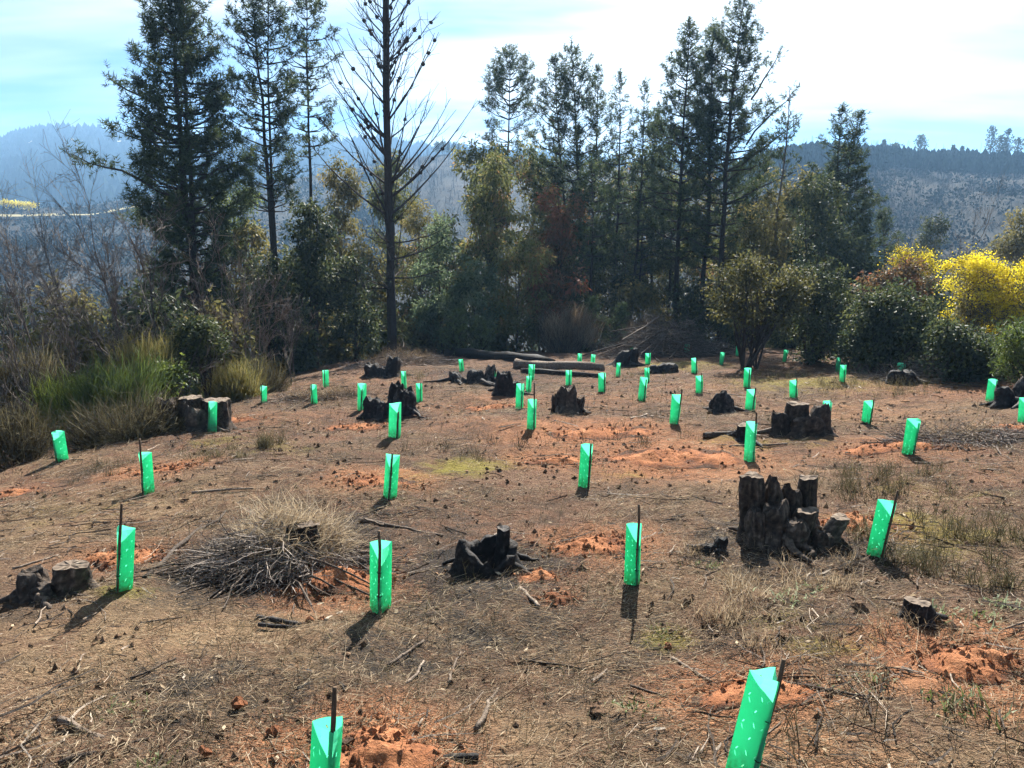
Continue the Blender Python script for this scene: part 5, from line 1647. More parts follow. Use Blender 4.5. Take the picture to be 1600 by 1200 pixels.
log((700, 556), (862, 573), 0.20, 0.16, 'long charred log lying across behind the pale log', 'char', 701, tint=0.25)
log((805, 575), (943, 580), 0.16, 0.13, 'pale barked log in the sun at the back of the clearing', 'wood', 702, tint=0.62)
log((815, 583), (935, 590), 0.08, 0.06, 'thin dark log in front of the pale log', 'char', 703, tint=0.4)
log((848, 543), (930, 541), 0.20, 0.24, 'short thick dark log by the dry grass bank', 'wood', 704, tint=0.2)
log((1100, 684), (1150, 680), 0.045, 0.03, 'short bent dark log left of the low squared stump', 'wood', 705, tint=0.3)
for q, (p0, p1, r0, r1, lab, mat, tn, fk, sd) in enumerate((
        ((562, 815), (692, 838), 0.024, 0.010, 'crooked brown branch behind the guard with white scraps', 'wood', 0.45, 1, 7),
        ((226, 906), (352, 800), 0.020, 0.010, 'long dark stick running up to the brush heap', 'wood', 0.3, 0, 7),
        ((744, 1142), (778, 1076), 0.014, 0.006, 'bent grey stick lying upright in the picture, lower centre', 'wood', 0.6, 1, 7),
        ((677, 1192), (748, 1186), 0.018, 0.016, 'charred black stick at the bottom edge', 'char', 0.25, 0, 8),
        ((812, 921), (842, 950), 0.014, 0.011, 'short curved pale stick right of the charcoal patch', 'wood', 0.72, 0, 8),
        ((402, 966), (470, 978), 0.016, 0.013, 'charred stick before the brush heap, upper of a pair', 'char', 0.45, 0, 7),
        ((405, 977), (466, 982), 0.013, 0.010, 'charred stick before the brush heap, lower of a pair', 'char', 0.35, 0, 7),
        ((94, 1127), (162, 1158), 0.016, 0.013, 'thick bent reddish stick at the lower left', 'wood', 0.58, 0, 8),
        ((92, 1196), (232, 1155), 0.014, 0.006, 'long thin dark branch at the lower left corner', 'wood', 0.3, 2, 6),
        ((464, 1082), (502, 1066), 0.015, 0.013, 'short black stick of the charred bit behind the near left guard', 'char', 0.25, 0, 7),
        ((480, 1051), (540, 1076), 0.013, 0.008, 'thin charred stick crossing behind the near left guard', 'char', 0.45, 1, 6),
        ((606, 1042), (662, 1002), 0.010, 0.006, 'straight grey stick right of the long guard shadow', 'wood', 0.5, 0, 6),
        ((634, 1072), (662, 1034), 0.009, 0.006, 'pale short stick below the straight grey one', 'wood', 0.7, 0, 6),
        ((812, 1030), (958, 1052), 0.007, 0.004, 'long thin dark stick in the central foreground', 'wood', 0.3, 1, 5),
        ((700, 1068), (720, 1020), 0.008, 0.005, 'thin stick leaning among litter left of centre foreground', 'wood', 0.62, 1, 5),
        ((1050, 1030), (1112, 1066), 0.010, 0.006, 'pale stick left of the near right guard', 'wood', 0.62, 1, 6),
        ((985, 1072), (1070, 1102), 0.008, 0.004, 'thin dark stick pointing at the near right guard', 'wood', 0.3, 0, 5),
        ((1222, 1068), (1408, 1096), 0.010, 0.004, 'long wavy root lying right of the near right guard', 'wood', 0.32, 1, 6),
        ((300, 771), (396, 764), 0.014, 0.010, 'straight pale stick at the back of the brush heap', 'wood', 0.75, 0, 7),
        ((20, 890), (92, 868), 0.010, 0.006, 'pale stick behind the small left stumps', 'wood', 0.75, 1, 6),
        ((155, 985), (285, 965), 0.008, 0.004, 'long thin dark stick left of the charred pair', 'wood', 0.25, 0, 5),
        ((205, 1062), (275, 1028), 0.007, 0.004, 'thin dark stick on straw at the left', 'wood', 0.3, 0, 5),
        ((508, 972), (534, 957), 0.012, 0.008, 'split pale wood chip left of the guard with white scraps', 'wood', 0.92, 0, 6),
        ((1140, 700), (1230, 694), 0.02, 0.012, 'grey stick beside the low squared stump', 'wood', 0.5, 1, 6),
        ((868, 862), (940, 838), 0.008, 0.004, 'thin dark twig across the red soil right of the hollow stump', 'wood', 0.3, 0, 5),
        ((712, 893), (752, 893), 0.032, 0.030, 'charred log end lying before the hollow stump', 'char', 0.2, 0, 10),
        ((640, 900), (712, 880), 0.009, 0.005, 'thin stick left of the hollow stump', 'wood', 0.55, 0, 5),
        ((660, 1125), (640, 1160), 0.006, 0.004, 'small pale twig near the bottom centre', 'wood', 0.7, 0, 5),
        ((1010, 648), (985, 655), 0.018, 0.01, 'pale twig left of the tilted guard at right of centre', 'wood', 0.7, 0, 5))):
    log(p0, p1, r0, r1, lab, mat, 710 + q, 'fallen_branch', 'branch', FG, tn, 0.0, 9, 0.05, sd, fk)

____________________

[Exercise requirements] Reproduce all of the data exactly; the pictures do not belong in the copy.

[Correct result]
Continue the Blender Python script for this scene: part 5, from line 1647. More parts follow. Use Blender 4.5. Take the picture to be 1600 by 1200 pixels.
log((700, 556), (862, 573), 0.20, 0.16, 'long charred log lying across behind the pale log', 'char', 701, tint=0.25)
log((805, 575), (943, 580), 0.16, 0.13, 'pale barked log in the sun at the back of the clearing', 'wood', 702, tint=0.62)
log((815, 583), (935, 590), 0.08, 0.06, 'thin dark log in front of the pale log', 'char', 703, tint=0.4)
log((848, 543), (930, 541), 0.20, 0.24, 'short thick dark log by the dry grass bank', 'wood', 704, tint=0.2)
log((1100, 684), (1150, 680), 0.045, 0.03, 'short bent dark log left of the low squared stump', 'wood', 705, tint=0.3)
for q, (p0, p1, r0, r1, lab, mat, tn, fk, sd) in enumerate((
        ((562, 815), (692, 838), 0.024, 0.010, 'crooked brown branch behind the guard with white scraps', 'wood', 0.45, 1, 7),
        ((226, 906), (352, 800), 0.020, 0.010, 'long dark stick running up to the brush heap', 'wood', 0.3, 0, 7),
        ((744, 1142), (778, 1076), 0.014, 0.006, 'bent grey stick lying upright in the picture, lower centre', 'wood', 0.6, 1, 7),
        ((677, 1192), (748, 1186), 0.018, 0.016, 'charred black stick at the bottom edge', 'char', 0.25, 0, 8),
        ((812, 921), (842, 950), 0.014, 0.011, 'short curved pale stick right of the charcoal patch', 'wood', 0.72, 0, 8),
        ((402, 966), (470, 978), 0.016, 0.013, 'charred stick before the brush heap, upper of a pair', 'char', 0.45, 0, 7),
        ((405, 977), (466, 982), 0.013, 0.010, 'charred stick before the brush heap, lower of a pair', 'char', 0.35, 0, 7),
        ((94, 1127), (162, 1158), 0.016, 0.013, 'thick bent reddish stick at the lower left', 'wood', 0.58, 0, 8),
        ((92, 1196), (232, 1155), 0.014, 0.006, 'long thin dark branch at the lower left corner', 'wood', 0.3, 2, 6),
        ((464, 1082), (502, 1066), 0.015, 0.013, 'short black stick of the charred bit behind the near left guard', 'char', 0.25, 0, 7),
        ((480, 1051), (540, 1076), 0.013, 0.008, 'thin charred stick crossing behind the near left guard', 'char', 0.45, 1, 6),
        ((606, 1042), (662, 1002), 0.010, 0.006, 'straight grey stick right of the long guard shadow', 'wood', 0.5, 0, 6),
        ((634, 1072), (662, 1034), 0.009, 0.006, 'pale short stick below the straight grey one', 'wood', 0.7, 0, 6),
        ((812, 1030), (958, 1052), 0.007, 0.004, 'long thin dark stick in the central foreground', 'wood', 0.3, 1, 5),
        ((700, 1068), (720, 1020), 0.008, 0.005, 'thin stick leaning among litter left of centre foreground', 'wood', 0.62, 1, 5),
        ((1050, 1030), (1112, 1066), 0.010, 0.006, 'pale stick left of the near right guard', 'wood', 0.62, 1, 6),
        ((985, 1072), (1070, 1102), 0.008, 0.004, 'thin dark stick pointing at the near right guard', 'wood', 0.3, 0, 5),
        ((1222, 1068), (1408, 1096), 0.010, 0.004, 'long wavy root lying right of the near right guard', 'wood', 0.32, 1, 6),
        ((300, 771), (396, 764), 0.014, 0.010, 'straight pale stick at the back of the brush heap', 'wood', 0.75, 0, 7),
        ((20, 890), (92, 868), 0.010, 0.006, 'pale stick behind the small left stumps', 'wood', 0.75, 1, 6),
        ((155, 985), (285, 965), 0.008, 0.004, 'long thin dark stick left of the charred pair', 'wood', 0.25, 0, 5),
        ((205, 1062), (275, 1028), 0.007, 0.004, 'thin dark stick on straw at the left', 'wood', 0.3, 0, 5),
        ((508, 972), (534, 957), 0.012, 0.008, 'split pale wood chip left of the guard with white scraps', 'wood', 0.92, 0, 6),
        ((1140, 700), (1230, 694), 0.02, 0.012, 'grey stick beside the low squared stump', 'wood', 0.5, 1, 6),
        ((868, 862), (940, 838), 0.008, 0.004, 'thin dark twig across the red soil right of the hollow stump', 'wood', 0.3, 0, 5),
        ((712, 893), (752, 893), 0.032, 0.030, 'charred log end lying before the hollow stump', 'char', 0.2, 0, 10),
        ((640, 900), (712, 880), 0.009, 0.005, 'thin stick left of the hollow stump', 'wood', 0.55, 0, 5),
        ((660, 1125), (640, 1160), 0.006, 0.004, 'small pale twig near the bottom centre', 'wood', 0.7, 0, 5),
        ((1010, 648), (985, 655), 0.018, 0.01, 'pale twig left of the tilted guard at right of centre', 'wood', 0.7, 0, 5))):
    log(p0, p1, r0, r1, lab, mat, 710 + q, 'fallen_branch', 'branch', FG, tn, 0.0, 9, 0.05, sd, fk)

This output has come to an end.